Disposer législativement des consommateurs, les réserver au travail national, c’est empiétier sur leur liberté, c’est leur interdire une action, l’échange, qui n’a en elle-même rien de contraire à la morale ; en un mot, c’est leur faire injustice.

Et cependant cela est nécessaire, dit-on, sous peine de porter un coup funeste à la prospérité publique.

Les écrivains de l’école protectioniste arrivent donc à cette triste conclusion, qu’il y a incompatibilité radicale entre la Justice et l’Utilité.


D’un autre côté, si chaque peuple est intéressé à vendre et à ne pas acheter, une action et une réaction violentes sont l’état naturel de leurs relations, car chacun cherchera à imposer ses produits à tous, et tous s’efforceront de repousser les produits de chacun.

Une vente, en effet, implique un achat, et puisque, selon cette doctrine, vendre c’est bénéficier, comme acheter c’est perdre, toute transaction internationale implique l’amélioration d’un peuple et la détérioration d’un autre.

Mais, d’une part, les hommes sont fatalement poussés vers ce qui leur profite ; de l’autre, ils résistent instinctivement à ce qui leur nuit : d’où il faut conclure que chaque peuple porte en lui-même une force naturelle d’expansion et une force non moins naturelle de résistance, lesquelles sont également nuisibles à tous les autres ; ou, en d’autres termes, que l’antagonisme et la guerre sont l’état naturel de la société humaine.

Ainsi, la théorie que je discute se résume en ces deux axiomes :

L’Utilité est incompatible avec la Justice au dedans.

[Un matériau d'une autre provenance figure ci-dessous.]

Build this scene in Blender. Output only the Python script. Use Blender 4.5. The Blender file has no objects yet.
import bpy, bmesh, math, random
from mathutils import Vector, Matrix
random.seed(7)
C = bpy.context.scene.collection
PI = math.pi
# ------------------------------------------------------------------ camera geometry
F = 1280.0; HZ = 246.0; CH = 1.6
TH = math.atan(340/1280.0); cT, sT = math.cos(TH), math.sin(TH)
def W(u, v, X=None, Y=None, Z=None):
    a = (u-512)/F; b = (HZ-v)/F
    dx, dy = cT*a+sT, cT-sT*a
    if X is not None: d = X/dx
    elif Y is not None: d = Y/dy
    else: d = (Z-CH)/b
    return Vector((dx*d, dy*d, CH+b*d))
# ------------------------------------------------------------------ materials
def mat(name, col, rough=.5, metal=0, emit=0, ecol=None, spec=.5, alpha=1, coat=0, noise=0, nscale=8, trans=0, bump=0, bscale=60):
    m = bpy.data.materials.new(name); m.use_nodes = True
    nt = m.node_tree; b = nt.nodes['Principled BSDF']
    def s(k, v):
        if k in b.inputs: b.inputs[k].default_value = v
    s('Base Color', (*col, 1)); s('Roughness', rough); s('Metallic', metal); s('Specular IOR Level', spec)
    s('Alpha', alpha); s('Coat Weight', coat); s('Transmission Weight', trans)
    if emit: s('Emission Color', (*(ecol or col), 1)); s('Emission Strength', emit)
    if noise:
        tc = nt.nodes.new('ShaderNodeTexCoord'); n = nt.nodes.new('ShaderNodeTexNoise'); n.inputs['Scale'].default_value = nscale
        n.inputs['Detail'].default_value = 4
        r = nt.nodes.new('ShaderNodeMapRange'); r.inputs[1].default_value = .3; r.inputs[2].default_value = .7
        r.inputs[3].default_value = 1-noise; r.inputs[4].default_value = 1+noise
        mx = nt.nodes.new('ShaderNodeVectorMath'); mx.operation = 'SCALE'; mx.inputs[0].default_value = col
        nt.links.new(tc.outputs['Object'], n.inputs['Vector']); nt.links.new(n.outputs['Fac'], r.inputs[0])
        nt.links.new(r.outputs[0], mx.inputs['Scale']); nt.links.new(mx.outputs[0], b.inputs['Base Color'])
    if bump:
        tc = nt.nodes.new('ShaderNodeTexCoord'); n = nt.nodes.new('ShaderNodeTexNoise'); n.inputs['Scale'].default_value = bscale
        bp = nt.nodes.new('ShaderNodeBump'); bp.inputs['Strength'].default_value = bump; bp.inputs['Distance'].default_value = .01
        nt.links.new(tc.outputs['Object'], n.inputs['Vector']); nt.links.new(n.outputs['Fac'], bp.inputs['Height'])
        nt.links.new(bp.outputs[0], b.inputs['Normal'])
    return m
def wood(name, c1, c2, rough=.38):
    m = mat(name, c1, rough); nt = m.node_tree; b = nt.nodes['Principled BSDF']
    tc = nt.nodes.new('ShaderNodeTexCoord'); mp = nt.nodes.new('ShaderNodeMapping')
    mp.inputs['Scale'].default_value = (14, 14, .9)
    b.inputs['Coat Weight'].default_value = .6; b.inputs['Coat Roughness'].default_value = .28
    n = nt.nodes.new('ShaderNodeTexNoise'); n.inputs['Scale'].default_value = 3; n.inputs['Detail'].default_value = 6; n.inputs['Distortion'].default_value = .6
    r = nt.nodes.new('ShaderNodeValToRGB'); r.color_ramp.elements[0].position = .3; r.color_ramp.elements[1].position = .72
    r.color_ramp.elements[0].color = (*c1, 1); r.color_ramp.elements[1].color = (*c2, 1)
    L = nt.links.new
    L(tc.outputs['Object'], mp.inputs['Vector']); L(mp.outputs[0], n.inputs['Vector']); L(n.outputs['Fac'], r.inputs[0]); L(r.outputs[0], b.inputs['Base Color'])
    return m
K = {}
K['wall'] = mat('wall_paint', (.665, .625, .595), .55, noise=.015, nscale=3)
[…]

L’Utilité est incompatible avec la Paix au dehors.

Eh bien ! ce qui m’étonne, ce qui me confond, c’est qu’un publiciste, un homme d’État, qui a sincèrement adhéré à une doctrine économique dont le principe heurte si violemment d’autres principes incontestables, puisse goûter un instant de calme et de repos d’esprit.

Pour moi, il me semble que, si j’avais pénétré dans la science par cette porte, si je n’apercevais pas clairement que Liberté, Utilité, Justice, Paix, sont choses non-seulement compatibles, mais étroitement liées entre elles, et pour ainsi dire identiques, je m’efforcerais d’oublier tout ce que j’ai appris ; je me dirais :

« Comment Dieu a-t-il pu vouloir que les hommes n’arrivent à la prospérité que par l’injustice et la guerre ? Comment a-t-il pu vouloir qu’ils ne renoncent à la guerre et à l’injustice qu’en renonçant à leur bien-être ?

« Ne me trompe-t-elle pas par de fausses lueurs, la science qui m’a conduit à l’horrible blasphème qu’implique cette alternative, et oserai-je prendre sur moi d’en faire la base de la législation d’un grand peuple ? Et lorsqu’une longue suite de savants illustres ont recueilli des résultats plus consolants de cette même science à laquelle ils ont consacré toute leur vie, lorsqu’ils affirment que la liberté et l’utilité s’y concilient avec la justice et la paix, que tous ces grands principes suivent, sans se heurter, et pendant l’éternité entière, des parallèles infinis, n’ont-ils pas pour eux la présomption qui résulte de tout ce que nous savons de la bonté et de la sagesse de Dieu, manifestées dans la sublime harmonie de la création matérielle ? Dois-je croire légèrement, contre une telle présomption et contre tant d’imposantes autorités, que ce même Dieu s’est plu à mettre l’antagonisme et la dissonance dans les lois du monde moral ? Non, non, avant de tenir pour certain que tous les principes sociaux se heurtent, se choquent, se neutralisent, et sont entre eux en un conflit anarchique, éternel, irrémédiable ; avant d’imposer à mes concitoyens le système impie auquel mes raisonnements m’ont conduit, je veux en repasser toute la chaîne, et m’assurer s’il n’est pas un point de la route où je me suis égaré. »

Que si, après un sincère examen, vingt fois recommencé, j’arrivais toujours à cette affreuse conclusion, qu’il faut opter entre le Bien et le Bon, découragé, je repousserais la science, je m’enfoncerais dans une ignorance volontaire, surtout je déclinerais toute participation aux affaires de mon pays, laissant à des hommes d’une autre trempe le fardeau et la responsabilité d’un choix si pénible[1].


  1. V. ci-après les chap. xviii, xx, et à la fin de ce volume, la lettre à M. Thiers, intitulée Protectionisme et Communisme. (Note de l’éditeur.)